The Confederate States of America (CSA or C.S.), commonly referred to as the Confederacy, was an unrecognized confederation of secessionist states existing from 1861–65. It was originally formed by seven slave states in the Lower South region of the United States whose regional economy was mostly dependent upon agriculture, particularly cotton, and a plantation system of production which in turn largely relied upon slave labor. Each had declared its secession from the United States following the November 1860 election of Republican candidate Abraham Lincoln to the U.S. presidency on a platform which opposed the expansion of slavery. A new confederate government was proclaimed in February 1861 before Lincoln took office in March, but was considered illegal by the government of the United States. After war began in April, four states of the Upper South also declared their secession and joined the Confederacy. The Confederacy later accepted Missouri and Kentucky as members, although neither officially declared secession nor were they ever controlled by Confederate forces. The Union government of the United States rejected the claims of secession and considered the Confederacy to be illegitimate.
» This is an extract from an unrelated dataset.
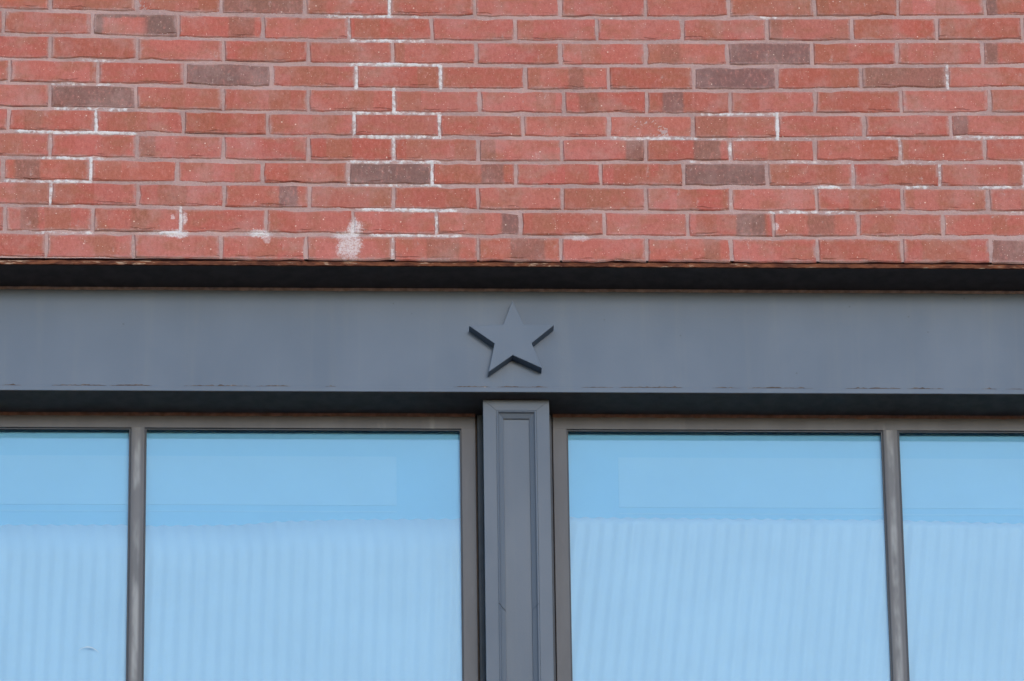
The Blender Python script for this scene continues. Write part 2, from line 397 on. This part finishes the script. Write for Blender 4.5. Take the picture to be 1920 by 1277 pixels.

The American Civil War began with the April 12, 1861 Confederate attack upon Fort Sumter, a fort in the harbor of Charleston, South Carolina. By 1865, after very heavy fighting, largely on Confederate territory, C.S. forces all surrendered and the Confederacy vanished. No sovereign foreign state officially recognized the Confederacy as an independent country, although the United Kingdom and France granted belligerent status. Although lacking a formal end, Jefferson Davis later lamented that the Confederacy had “disappeared” in 1865.